Print, word for word, the opening line of the data below and every line after it through the line that contains "R = math.radians", but not the pictures.

• **DATASET CONTENT**
^^^^

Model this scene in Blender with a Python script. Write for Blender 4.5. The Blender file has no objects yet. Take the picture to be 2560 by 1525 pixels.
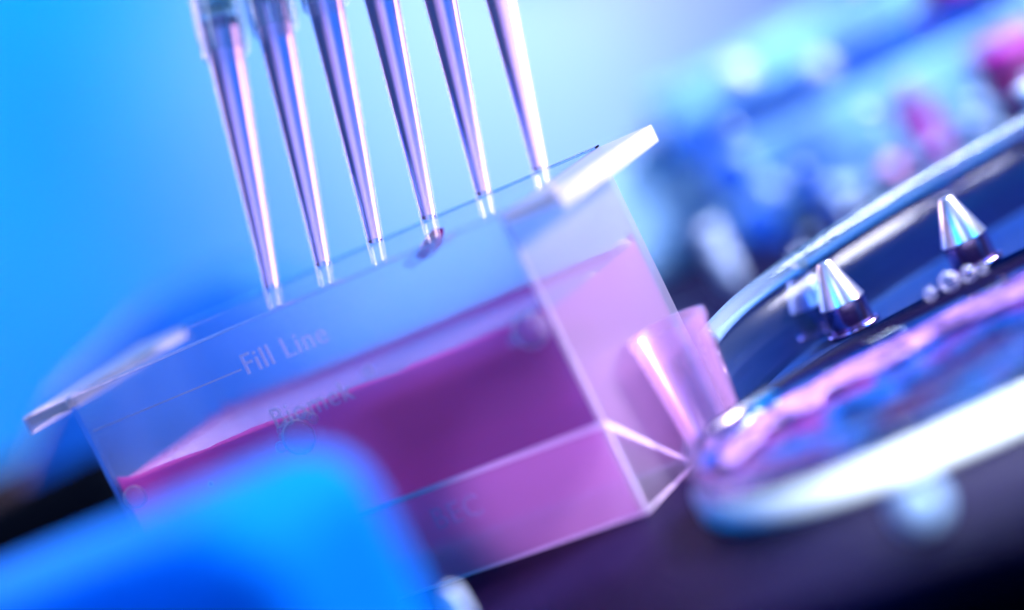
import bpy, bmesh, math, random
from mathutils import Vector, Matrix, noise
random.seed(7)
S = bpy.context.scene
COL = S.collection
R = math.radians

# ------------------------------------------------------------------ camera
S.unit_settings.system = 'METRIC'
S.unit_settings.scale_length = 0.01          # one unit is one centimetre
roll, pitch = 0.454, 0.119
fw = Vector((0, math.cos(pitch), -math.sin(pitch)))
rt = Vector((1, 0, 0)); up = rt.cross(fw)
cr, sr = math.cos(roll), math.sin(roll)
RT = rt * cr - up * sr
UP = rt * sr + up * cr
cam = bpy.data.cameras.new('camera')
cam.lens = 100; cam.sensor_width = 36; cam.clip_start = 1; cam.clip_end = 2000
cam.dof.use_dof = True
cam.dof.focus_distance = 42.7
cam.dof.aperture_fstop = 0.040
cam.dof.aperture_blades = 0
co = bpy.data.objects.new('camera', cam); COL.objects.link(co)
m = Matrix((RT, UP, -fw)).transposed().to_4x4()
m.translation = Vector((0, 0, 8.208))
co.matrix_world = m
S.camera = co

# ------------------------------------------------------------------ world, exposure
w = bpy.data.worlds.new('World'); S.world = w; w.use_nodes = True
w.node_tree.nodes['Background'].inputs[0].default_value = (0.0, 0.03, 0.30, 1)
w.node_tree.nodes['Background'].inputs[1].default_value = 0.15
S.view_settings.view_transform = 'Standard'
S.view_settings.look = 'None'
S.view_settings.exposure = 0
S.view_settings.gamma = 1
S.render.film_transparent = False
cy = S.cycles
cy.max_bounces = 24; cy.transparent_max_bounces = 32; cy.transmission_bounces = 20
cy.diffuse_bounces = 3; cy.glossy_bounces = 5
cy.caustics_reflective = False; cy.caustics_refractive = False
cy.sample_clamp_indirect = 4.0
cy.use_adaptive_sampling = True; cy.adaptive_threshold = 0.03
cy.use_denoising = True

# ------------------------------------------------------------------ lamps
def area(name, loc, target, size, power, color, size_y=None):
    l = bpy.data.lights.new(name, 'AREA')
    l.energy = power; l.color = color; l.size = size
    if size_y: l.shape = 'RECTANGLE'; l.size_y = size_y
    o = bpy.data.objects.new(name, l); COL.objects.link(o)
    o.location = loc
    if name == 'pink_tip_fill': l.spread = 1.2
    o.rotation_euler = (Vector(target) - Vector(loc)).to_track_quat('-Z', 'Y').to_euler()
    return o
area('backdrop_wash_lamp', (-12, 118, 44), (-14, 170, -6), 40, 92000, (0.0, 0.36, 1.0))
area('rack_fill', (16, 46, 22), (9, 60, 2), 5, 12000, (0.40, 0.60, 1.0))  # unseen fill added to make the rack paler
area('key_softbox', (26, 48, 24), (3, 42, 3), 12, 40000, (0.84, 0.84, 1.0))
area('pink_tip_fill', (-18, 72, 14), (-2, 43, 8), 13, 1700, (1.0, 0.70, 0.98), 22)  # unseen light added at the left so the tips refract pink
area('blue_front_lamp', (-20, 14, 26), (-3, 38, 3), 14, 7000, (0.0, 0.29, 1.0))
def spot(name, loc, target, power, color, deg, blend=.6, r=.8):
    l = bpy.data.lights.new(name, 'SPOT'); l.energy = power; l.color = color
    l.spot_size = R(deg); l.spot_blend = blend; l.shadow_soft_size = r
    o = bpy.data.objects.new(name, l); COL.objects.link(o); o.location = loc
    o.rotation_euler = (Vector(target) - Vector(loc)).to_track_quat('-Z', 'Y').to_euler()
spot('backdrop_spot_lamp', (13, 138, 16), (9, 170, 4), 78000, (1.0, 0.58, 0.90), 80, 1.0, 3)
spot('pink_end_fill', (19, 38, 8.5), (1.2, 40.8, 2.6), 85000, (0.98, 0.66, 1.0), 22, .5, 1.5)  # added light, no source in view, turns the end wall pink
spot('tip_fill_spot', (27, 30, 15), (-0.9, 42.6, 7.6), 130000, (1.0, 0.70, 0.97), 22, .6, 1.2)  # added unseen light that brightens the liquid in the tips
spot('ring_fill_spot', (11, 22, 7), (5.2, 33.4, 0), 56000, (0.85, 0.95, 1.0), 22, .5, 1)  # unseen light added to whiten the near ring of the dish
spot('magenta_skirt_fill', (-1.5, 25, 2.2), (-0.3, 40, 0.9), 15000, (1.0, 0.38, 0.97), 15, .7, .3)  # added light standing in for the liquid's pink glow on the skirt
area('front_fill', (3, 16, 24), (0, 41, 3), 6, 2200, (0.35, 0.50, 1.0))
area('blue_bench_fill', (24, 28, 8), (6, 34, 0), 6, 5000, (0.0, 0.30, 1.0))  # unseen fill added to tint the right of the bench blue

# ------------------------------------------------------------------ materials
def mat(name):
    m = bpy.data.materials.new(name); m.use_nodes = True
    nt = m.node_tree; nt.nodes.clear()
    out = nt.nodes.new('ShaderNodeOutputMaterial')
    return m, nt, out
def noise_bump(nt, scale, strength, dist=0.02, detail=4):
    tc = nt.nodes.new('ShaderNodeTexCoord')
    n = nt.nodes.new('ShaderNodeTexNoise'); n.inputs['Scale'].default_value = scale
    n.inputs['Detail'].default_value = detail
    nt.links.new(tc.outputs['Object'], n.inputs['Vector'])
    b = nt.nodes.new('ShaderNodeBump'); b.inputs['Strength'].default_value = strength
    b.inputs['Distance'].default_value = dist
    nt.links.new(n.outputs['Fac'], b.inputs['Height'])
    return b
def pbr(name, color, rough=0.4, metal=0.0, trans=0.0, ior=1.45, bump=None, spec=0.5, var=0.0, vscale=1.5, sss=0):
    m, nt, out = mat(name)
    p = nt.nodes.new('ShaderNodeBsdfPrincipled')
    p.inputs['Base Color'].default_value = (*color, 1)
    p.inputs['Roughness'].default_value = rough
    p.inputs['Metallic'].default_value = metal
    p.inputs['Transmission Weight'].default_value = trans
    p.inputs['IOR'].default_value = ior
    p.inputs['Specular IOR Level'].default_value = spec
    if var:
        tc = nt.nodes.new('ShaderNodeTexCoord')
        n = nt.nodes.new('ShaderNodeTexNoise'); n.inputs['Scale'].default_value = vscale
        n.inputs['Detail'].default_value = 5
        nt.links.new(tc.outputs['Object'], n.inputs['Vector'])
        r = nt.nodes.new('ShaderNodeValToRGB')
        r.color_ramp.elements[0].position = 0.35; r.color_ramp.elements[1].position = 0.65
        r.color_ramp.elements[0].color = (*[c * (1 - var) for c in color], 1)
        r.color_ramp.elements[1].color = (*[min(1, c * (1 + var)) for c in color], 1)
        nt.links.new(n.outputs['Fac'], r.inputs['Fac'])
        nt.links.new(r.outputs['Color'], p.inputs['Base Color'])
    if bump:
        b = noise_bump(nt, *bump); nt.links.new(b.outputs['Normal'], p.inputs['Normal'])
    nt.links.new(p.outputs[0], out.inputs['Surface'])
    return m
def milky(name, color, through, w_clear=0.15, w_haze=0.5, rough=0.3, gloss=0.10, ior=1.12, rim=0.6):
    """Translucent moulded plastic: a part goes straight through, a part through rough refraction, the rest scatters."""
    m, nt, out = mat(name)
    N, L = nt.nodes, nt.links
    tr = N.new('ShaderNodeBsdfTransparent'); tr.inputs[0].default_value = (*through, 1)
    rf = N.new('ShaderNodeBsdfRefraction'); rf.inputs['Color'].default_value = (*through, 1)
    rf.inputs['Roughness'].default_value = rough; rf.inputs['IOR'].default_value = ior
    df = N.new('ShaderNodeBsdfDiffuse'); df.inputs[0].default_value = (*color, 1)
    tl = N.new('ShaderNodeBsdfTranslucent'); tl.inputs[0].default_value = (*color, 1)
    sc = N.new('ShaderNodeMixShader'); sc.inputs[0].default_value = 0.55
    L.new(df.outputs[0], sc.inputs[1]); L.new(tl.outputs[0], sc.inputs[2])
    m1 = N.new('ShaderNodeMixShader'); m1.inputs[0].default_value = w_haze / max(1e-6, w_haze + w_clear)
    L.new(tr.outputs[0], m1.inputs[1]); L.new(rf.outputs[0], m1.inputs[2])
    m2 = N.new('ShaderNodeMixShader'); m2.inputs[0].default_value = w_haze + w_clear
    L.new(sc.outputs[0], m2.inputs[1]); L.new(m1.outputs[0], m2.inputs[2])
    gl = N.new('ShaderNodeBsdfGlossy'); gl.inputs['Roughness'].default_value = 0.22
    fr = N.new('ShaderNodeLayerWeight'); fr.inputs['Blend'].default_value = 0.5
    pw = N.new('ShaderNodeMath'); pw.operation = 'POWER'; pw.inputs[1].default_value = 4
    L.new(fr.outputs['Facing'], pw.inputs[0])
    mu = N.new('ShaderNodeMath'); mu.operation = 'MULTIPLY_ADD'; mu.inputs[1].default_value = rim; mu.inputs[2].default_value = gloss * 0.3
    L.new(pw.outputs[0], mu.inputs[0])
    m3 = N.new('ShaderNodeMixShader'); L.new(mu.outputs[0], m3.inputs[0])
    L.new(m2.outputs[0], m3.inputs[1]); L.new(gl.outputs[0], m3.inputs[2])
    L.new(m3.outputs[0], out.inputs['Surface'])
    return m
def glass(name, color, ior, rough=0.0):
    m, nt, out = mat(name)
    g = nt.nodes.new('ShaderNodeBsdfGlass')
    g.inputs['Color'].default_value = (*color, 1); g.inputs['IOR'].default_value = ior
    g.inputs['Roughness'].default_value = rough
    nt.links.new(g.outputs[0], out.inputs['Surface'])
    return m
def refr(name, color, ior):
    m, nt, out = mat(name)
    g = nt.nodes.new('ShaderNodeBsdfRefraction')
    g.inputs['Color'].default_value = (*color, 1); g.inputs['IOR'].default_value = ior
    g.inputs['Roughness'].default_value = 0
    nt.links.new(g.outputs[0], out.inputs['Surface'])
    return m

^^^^

• **EXERCISE RESULT**
Model this scene in Blender with a Python script. Write for Blender 4.5. The Blender file has no objects yet. Take the picture to be 2560 by 1525 pixels.
import bpy, bmesh, math, random
from mathutils import Vector, Matrix, noise
random.seed(7)
S = bpy.context.scene
COL = S.collection
R = math.radians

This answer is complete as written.